**WORK INSTRUCTIONS:**
Would you return all of this data exactly, leaving nothing out?

[RECORDED INFORMATION start]

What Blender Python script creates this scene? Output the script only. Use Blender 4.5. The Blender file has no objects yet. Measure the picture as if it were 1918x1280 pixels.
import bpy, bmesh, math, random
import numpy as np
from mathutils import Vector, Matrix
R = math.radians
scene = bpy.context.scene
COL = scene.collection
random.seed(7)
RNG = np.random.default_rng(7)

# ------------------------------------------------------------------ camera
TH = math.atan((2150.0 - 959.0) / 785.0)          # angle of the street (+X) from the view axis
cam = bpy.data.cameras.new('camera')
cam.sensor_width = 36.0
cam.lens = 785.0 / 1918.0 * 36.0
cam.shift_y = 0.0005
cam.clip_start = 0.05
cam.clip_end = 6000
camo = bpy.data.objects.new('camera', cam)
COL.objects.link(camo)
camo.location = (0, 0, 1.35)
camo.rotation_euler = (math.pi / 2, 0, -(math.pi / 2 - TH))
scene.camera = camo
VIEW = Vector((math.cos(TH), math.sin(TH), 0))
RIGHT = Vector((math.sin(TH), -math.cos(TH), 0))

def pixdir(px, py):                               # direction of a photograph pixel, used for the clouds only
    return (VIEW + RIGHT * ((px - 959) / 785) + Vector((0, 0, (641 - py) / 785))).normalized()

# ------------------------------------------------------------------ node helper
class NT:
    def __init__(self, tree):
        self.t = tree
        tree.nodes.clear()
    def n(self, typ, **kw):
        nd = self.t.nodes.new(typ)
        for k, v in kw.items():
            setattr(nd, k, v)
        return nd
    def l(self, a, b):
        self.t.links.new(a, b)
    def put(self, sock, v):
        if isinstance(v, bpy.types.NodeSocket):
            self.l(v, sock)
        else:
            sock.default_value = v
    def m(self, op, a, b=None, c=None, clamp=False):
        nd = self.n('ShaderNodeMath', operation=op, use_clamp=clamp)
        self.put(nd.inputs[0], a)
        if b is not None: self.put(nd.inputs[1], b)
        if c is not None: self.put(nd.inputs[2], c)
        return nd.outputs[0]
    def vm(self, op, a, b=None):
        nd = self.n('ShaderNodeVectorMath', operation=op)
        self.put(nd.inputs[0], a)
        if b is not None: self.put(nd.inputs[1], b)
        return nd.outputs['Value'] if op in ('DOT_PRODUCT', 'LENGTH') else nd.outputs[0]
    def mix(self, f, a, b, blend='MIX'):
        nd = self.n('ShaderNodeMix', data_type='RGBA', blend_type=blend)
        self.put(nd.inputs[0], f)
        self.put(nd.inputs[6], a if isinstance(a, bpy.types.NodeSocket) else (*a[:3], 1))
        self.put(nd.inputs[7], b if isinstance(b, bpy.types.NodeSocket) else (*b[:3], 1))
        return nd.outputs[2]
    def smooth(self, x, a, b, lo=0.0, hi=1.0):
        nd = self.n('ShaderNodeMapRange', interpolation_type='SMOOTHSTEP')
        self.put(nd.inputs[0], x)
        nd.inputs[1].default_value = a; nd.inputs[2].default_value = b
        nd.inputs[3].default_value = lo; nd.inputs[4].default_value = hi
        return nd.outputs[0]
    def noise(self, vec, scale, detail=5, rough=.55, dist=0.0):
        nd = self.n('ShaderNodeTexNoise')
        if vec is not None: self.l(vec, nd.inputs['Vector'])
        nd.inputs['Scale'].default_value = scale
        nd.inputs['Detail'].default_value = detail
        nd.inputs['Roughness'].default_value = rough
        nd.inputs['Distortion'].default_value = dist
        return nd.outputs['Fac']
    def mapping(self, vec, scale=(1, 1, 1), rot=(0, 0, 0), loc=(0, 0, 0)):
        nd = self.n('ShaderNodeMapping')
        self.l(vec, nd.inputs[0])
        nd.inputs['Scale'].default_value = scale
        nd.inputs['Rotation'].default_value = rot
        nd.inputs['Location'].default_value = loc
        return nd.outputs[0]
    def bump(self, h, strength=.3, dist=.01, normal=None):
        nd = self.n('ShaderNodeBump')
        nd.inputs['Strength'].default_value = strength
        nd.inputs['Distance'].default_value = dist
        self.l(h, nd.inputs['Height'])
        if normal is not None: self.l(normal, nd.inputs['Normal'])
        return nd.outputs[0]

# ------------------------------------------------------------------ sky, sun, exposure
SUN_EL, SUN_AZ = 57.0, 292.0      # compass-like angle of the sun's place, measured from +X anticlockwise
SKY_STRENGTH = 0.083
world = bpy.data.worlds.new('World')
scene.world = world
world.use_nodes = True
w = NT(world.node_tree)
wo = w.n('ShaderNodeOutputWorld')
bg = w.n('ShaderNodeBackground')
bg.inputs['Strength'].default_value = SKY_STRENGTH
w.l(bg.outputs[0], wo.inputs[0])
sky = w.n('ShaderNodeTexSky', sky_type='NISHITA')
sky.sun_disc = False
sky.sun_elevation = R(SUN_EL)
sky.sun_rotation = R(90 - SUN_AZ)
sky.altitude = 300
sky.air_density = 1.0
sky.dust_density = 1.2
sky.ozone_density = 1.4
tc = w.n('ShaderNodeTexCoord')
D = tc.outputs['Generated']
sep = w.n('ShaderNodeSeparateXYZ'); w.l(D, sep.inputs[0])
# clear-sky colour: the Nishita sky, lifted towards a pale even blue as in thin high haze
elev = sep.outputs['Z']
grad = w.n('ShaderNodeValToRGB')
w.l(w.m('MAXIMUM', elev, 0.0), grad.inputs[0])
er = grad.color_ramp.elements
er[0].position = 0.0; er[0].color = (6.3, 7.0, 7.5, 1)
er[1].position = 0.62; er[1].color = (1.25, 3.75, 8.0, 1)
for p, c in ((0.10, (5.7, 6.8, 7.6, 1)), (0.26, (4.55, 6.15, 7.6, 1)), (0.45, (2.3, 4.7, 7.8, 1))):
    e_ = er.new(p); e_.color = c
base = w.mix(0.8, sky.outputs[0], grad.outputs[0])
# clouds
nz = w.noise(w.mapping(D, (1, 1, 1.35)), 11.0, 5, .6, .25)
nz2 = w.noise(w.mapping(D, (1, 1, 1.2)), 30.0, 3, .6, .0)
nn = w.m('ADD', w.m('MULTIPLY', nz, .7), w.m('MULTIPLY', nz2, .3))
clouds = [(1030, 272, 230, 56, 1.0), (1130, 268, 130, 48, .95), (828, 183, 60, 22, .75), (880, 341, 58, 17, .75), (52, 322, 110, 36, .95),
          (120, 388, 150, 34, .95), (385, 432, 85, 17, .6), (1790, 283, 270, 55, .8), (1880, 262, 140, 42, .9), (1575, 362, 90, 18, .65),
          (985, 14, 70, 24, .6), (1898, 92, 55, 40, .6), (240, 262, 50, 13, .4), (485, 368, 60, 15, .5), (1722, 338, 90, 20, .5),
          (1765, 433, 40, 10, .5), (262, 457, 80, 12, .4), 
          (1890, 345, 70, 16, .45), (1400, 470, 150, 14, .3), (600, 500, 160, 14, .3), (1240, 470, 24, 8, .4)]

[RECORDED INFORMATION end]

**RESULT:**
What Blender Python script creates this scene? Output the script only. Use Blender 4.5. The Blender file has no objects yet. Measure the picture as if it were 1918x1280 pixels.
import bpy, bmesh, math, random
import numpy as np
from mathutils import Vector, Matrix
R = math.radians
scene = bpy.context.scene
COL = scene.collection
random.seed(7)
RNG = np.random.default_rng(7)

# ------------------------------------------------------------------ camera
TH = math.atan((2150.0 - 959.0) / 785.0)          # angle of the street (+X) from the view axis
cam = bpy.data.cameras.new('camera')
cam.sensor_width = 36.0
cam.lens = 785.0 / 1918.0 * 36.0
cam.shift_y = 0.0005
cam.clip_start = 0.05
cam.clip_end = 6000
camo = bpy.data.objects.new('camera', cam)
COL.objects.link(camo)
camo.location = (0, 0, 1.35)
camo.rotation_euler = (math.pi / 2, 0, -(math.pi / 2 - TH))
scene.camera = camo
VIEW = Vector((math.cos(TH), math.sin(TH), 0))
RIGHT = Vector((math.sin(TH), -math.cos(TH), 0))

def pixdir(px, py):                               # direction of a photograph pixel, used for the clouds only
    return (VIEW + RIGHT * ((px - 959) / 785) + Vector((0, 0, (641 - py) / 785))).normalized()

# ------------------------------------------------------------------ node helper
class NT:
    def __init__(self, tree):
        self.t = tree
        tree.nodes.clear()
    def n(self, typ, **kw):
        nd = self.t.nodes.new(typ)
        for k, v in kw.items():
            setattr(nd, k, v)
        return nd
    def l(self, a, b):
        self.t.links.new(a, b)
    def put(self, sock, v):
        if isinstance(v, bpy.types.NodeSocket):
            self.l(v, sock)
        else:
            sock.default_value = v
    def m(self, op, a, b=None, c=None, clamp=False):
        nd = self.n('ShaderNodeMath', operation=op, use_clamp=clamp)
        self.put(nd.inputs[0], a)
        if b is not None: self.put(nd.inputs[1], b)
        if c is not None: self.put(nd.inputs[2], c)
        return nd.outputs[0]
    def vm(self, op, a, b=None):
        nd = self.n('ShaderNodeVectorMath', operation=op)
        self.put(nd.inputs[0], a)
        if b is not None: self.put(nd.inputs[1], b)
        return nd.outputs['Value'] if op in ('DOT_PRODUCT', 'LENGTH') else nd.outputs[0]
    def mix(self, f, a, b, blend='MIX'):
        nd = self.n('ShaderNodeMix', data_type='RGBA', blend_type=blend)
        self.put(nd.inputs[0], f)
        self.put(nd.inputs[6], a if isinstance(a, bpy.types.NodeSocket) else (*a[:3], 1))
        self.put(nd.inputs[7], b if isinstance(b, bpy.types.NodeSocket) else (*b[:3], 1))
        return nd.outputs[2]
    def smooth(self, x, a, b, lo=0.0, hi=1.0):
        nd = self.n('ShaderNodeMapRange', interpolation_type='SMOOTHSTEP')
        self.put(nd.inputs[0], x)
        nd.inputs[1].default_value = a; nd.inputs[2].default_value = b
        nd.inputs[3].default_value = lo; nd.inputs[4].default_value = hi
        return nd.outputs[0]
    def noise(self, vec, scale, detail=5, rough=.55, dist=0.0):
        nd = self.n('ShaderNodeTexNoise')
        if vec is not None: self.l(vec, nd.inputs['Vector'])
        nd.inputs['Scale'].default_value = scale
        nd.inputs['Detail'].default_value = detail
        nd.inputs['Roughness'].default_value = rough
        nd.inputs['Distortion'].default_value = dist
        return nd.outputs['Fac']
    def mapping(self, vec, scale=(1, 1, 1), rot=(0, 0, 0), loc=(0, 0, 0)):
        nd = self.n('ShaderNodeMapping')
        self.l(vec, nd.inputs[0])
        nd.inputs['Scale'].default_value = scale
        nd.inputs['Rotation'].default_value = rot
        nd.inputs['Location'].default_value = loc
        return nd.outputs[0]
    def bump(self, h, strength=.3, dist=.01, normal=None):
        nd = self.n('ShaderNodeBump')
        nd.inputs['Strength'].default_value = strength
        nd.inputs['Distance'].default_value = dist
        self.l(h, nd.inputs['Height'])
        if normal is not None: self.l(normal, nd.inputs['Normal'])
        return nd.outputs[0]

# ------------------------------------------------------------------ sky, sun, exposure
SUN_EL, SUN_AZ = 57.0, 292.0      # compass-like angle of the sun's place, measured from +X anticlockwise
SKY_STRENGTH = 0.083
world = bpy.data.worlds.new('World')
scene.world = world
world.use_nodes = True
w = NT(world.node_tree)
wo = w.n('ShaderNodeOutputWorld')
bg = w.n('ShaderNodeBackground')
bg.inputs['Strength'].default_value = SKY_STRENGTH
w.l(bg.outputs[0], wo.inputs[0])
sky = w.n('ShaderNodeTexSky', sky_type='NISHITA')
sky.sun_disc = False
sky.sun_elevation = R(SUN_EL)
sky.sun_rotation = R(90 - SUN_AZ)
sky.altitude = 300
sky.air_density = 1.0
sky.dust_density = 1.2
sky.ozone_density = 1.4
tc = w.n('ShaderNodeTexCoord')
D = tc.outputs['Generated']
sep = w.n('ShaderNodeSeparateXYZ'); w.l(D, sep.inputs[0])
# clear-sky colour: the Nishita sky, lifted towards a pale even blue as in thin high haze
elev = sep.outputs['Z']
grad = w.n('ShaderNodeValToRGB')
w.l(w.m('MAXIMUM', elev, 0.0), grad.inputs[0])
er = grad.color_ramp.elements
er[0].position = 0.0; er[0].color = (6.3, 7.0, 7.5, 1)
er[1].position = 0.62; er[1].color = (1.25, 3.75, 8.0, 1)
for p, c in ((0.10, (5.7, 6.8, 7.6, 1)), (0.26, (4.55, 6.15, 7.6, 1)), (0.45, (2.3, 4.7, 7.8, 1))):
    e_ = er.new(p); e_.color = c
base = w.mix(0.8, sky.outputs[0], grad.outputs[0])
# clouds
nz = w.noise(w.mapping(D, (1, 1, 1.35)), 11.0, 5, .6, .25)
nz2 = w.noise(w.mapping(D, (1, 1, 1.2)), 30.0, 3, .6, .0)
nn = w.m('ADD', w.m('MULTIPLY', nz, .7), w.m('MULTIPLY', nz2, .3))
clouds = [(1030, 272, 230, 56, 1.0), (1130, 268, 130, 48, .95), (828, 183, 60, 22, .75), (880, 341, 58, 17, .75), (52, 322, 110, 36, .95),
          (120, 388, 150, 34, .95), (385, 432, 85, 17, .6), (1790, 283, 270, 55, .8), (1880, 262, 140, 42, .9), (1575, 362, 90, 18, .65),
          (985, 14, 70, 24, .6), (1898, 92, 55, 40, .6), (240, 262, 50, 13, .4), (485, 368, 60, 15, .5), (1722, 338, 90, 20, .5),
          (1765, 433, 40, 10, .5), (262, 457, 80, 12, .4), 
          (1890, 345, 70, 16, .45), (1400, 470, 150, 14, .3), (600, 500, 160, 14, .3), (1240, 470, 24, 8, .4)]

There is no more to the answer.